Here's the sad truth: It doesn't matter how well you pitch, if you don't score runs you don't win.
Johnny Cueto pitched brilliantly save one offering. That one pitch barely left the yard, nestling into the basket in left field. And that was the ball game as San Francisco dropped game one of the NLDS 1–0 on Friday night at Chicago's Wrigley Field.
Tuesday's hero is Friday's bum. Gillaspie gets picked off. (SF Gate / The Chronicle) |
Yes, we are pissed about it. This one just didn't have to be. It was the same problem the Giants had seen throughout the second half. Starting pitching gave the team everything one could hope for. The offense was nonexistent. The result was predictable.
Tuesday at New York, the Giants got a late home run and needed to log just three outs to protect it. On Friday they lost the exact same way.
Javier Baez launched a one-out solo homer in the bottom half of the eighth inning, accounting for the only run of the game. And for the 63rd time in 2016, San Francisco failed to rally in the ninth-inning. That's right, not once this season or postseason have the G-Men managed to pull one out when entering the ninth in arrears.
Call a Elias for confirmation but that has to be some kind of record. You'd think somewhere along the line they'd just luck into one. A ball hits the bag. A grounder gets booted or thrown away. A fly ball gets lost in the sun, the cloud, the wind, etc. Someone steps on a frog. Anything. Not this team; they don't have that kind of luck.
They did give it an effort. Buster Posey's double off-the-wall against Aroldis Chapman with two out in the top half of the ninth did put the tying run on base. The potential go-ahead run was represented at the plate by Hunter Pence but his slow grounder to second instead end of the game.
Cueto pitches better than his run support. (SF Gate / The Chronicle) |
If you want to twist the knife a little bit more, just remember: this was the first postseason shutout victory by the Cubs at Wrigley since 1984.
This is a game the Giants usually win. When you get that kind of pitching and out hit the opposition by a count of 6 to 3, you have to work at it to come up short.
The Giants seemed to do exactly that. San Francisco got a base hit to open each of the first three innings and failed do anything with any of them.
In the first, Gorkys Hernandez opened up the game with a bunt single but was thrown out trying to steal second.
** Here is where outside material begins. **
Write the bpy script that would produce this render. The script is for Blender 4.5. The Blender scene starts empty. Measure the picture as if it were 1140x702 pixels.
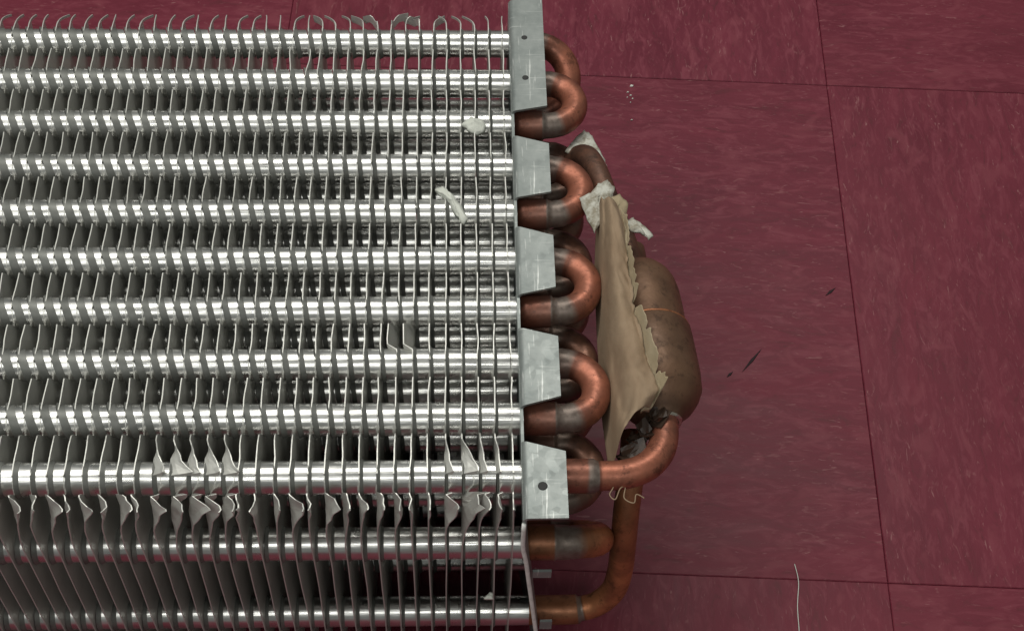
import bpy, math, random
from mathutils import Vector, Matrix, noise
random.seed(7)
S = bpy.context.scene
COL = S.collection
MM = 0.001
ZF = 130.0            # height of the front tube axes above the floor, mm

# ---------------------------------------------------------------- camera
cam_d = bpy.data.cameras.new("camera")
cam = bpy.data.objects.new("camera", cam_d); COL.objects.link(cam); S.camera = cam
cam.location = (-19.55*MM, -285.57*MM, (501.84+ZF)*MM)
cam.rotation_euler = (0.62246052, -0.02594277, -0.02181506)
cam_d.sensor_width = 36; cam_d.lens = 53.79
cam_d.clip_start = 0.01; cam_d.clip_end = 50

# ---------------------------------------------------------------- world, lamps, exposure
wd = bpy.data.worlds.new("World"); S.world = wd; wd.use_nodes = True
bg = wd.node_tree.nodes["Background"]
bg.inputs[0].default_value = (0.92, 0.95, 0.90, 1); bg.inputs[1].default_value = 0.16

def area(name, loc, size, power, target, color):
    l = bpy.data.lights.new(name, 'AREA'); l.shape = 'RECTANGLE'
    l.size, l.size_y = size; l.energy = power; l.color = color
    o = bpy.data.objects.new(name, l); COL.objects.link(o); o.location = loc
    d = Vector(target)-Vector(loc); o.rotation_euler = d.to_track_quat('-Z', 'Y').to_euler()
    return o
area("ceiling_fluorescent_far", (-0.55, 0.75, 2.4), (3.4, 0.40), 45, (-0.1, 0.1, 0), (1.0, 0.98, 0.91))
area("ceiling_fluorescent_near", (-0.55, -1.45, 2.4), (3.4, 0.24), 21, (-0.1, 0.1, 0), (1.0, 1.0, 0.95))
S.view_settings.view_transform = 'Standard'; S.view_settings.look = 'None'
S.view_settings.exposure = 0.0; S.view_settings.gamma = 1.0
S.view_settings.use_curve_mapping = False
S.render.engine = 'CYCLES'
S.render.resolution_x = 1024; S.render.resolution_y = 630

# ---------------------------------------------------------------- materials
def mat(name):
    m = bpy.data.materials.new(name); m.use_nodes = True
    nt = m.node_tree; b = nt.nodes["Principled BSDF"]
    return m, nt, b
def N(nt, kind, **kw):
    n = nt.nodes.new(kind)
    for k, v in kw.items():
        if k.startswith('i_'):
            key = k[2:]
            n.inputs[int(key) if key.isdigit() else key].default_value = v
        else: setattr(n, k, v)
    return n
def L(nt, a, b): nt.links.new(a, b)
def ramp(nt, src, stops, interp='LINEAR'):
    r = nt.nodes.new('ShaderNodeValToRGB'); r.color_ramp.interpolation = interp
    e = r.color_ramp.elements
    while len(e) < len(stops): e.new(0.5)
    for q, (p, c) in zip(e, stops):
        q.position = p; q.color = (c, c, c, 1) if not isinstance(c, (tuple, list)) else (*c, 1)
    L(nt, src, r.inputs[0]); return r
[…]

Hernandez got a horrible jump against Cubs starter Jon Lester, one of the easiest men in baseball to run on.
In the third, Connor Gillaspie opened with a base hit but was picked off the bag moments later when Chicago catcher David Ross threw behind him on a gadget play and caught both Gillaspie and first base coach Billy Hayes napping.
Damn baskets. (SF Gate / The Chronicle) |
San Francisco had another chance in the fourth. Posey singled with one out and ambled to third when Angel Pagan's sinking line drive was misplayed in left for a two-out double.
Is Posey a gazelle? No. But in that situation he has to try to score. With two out you expect him to be running on the pitch. Third base coach Roberto Kelly held him, putting runners at second and third, then Brandon Crawford followed with a ground ball for out number three.
It wasn't exactly a sequence for the time capsule as far as the base coaches were concerned. It also wasn't the first time the coaches opened themselves up to second-guessing in 2016. We never knew we we could miss Tim Flannery this much.
At that point the Giants bats went silent as Lester went around the line up a time and a half without allowing so much as a base runner; getting the Giants to swing early and often. Of course the earlier base running missteps didn't help the cause.
A side note: baskets suck. Wrigley is the only place that has baskets on the outfield wall, and the ball Baez hit is off the ivy without one. Pass the bolt cutters.
It's a disappointing loss, and a frustrating one at that. It also leaves the Giants looking at a must-win situation on Saturday. The possibility they might go back to San Francisco trailing two games to none in a best-of-five series is a harbinger of doom.
The Giants will look to Jeff Samardzija (3.81 ERA), making his post season debut, in an effort to even the score. The Cubs go with National League ERA leader Kyle Hendricks (2.15 ERA).
Again it looks like runs will be at a premium. The Giants need to find a way to get some or else "Even Year Magic" and "#BeliEVEN" will be remembered as nothing more that clever marketing.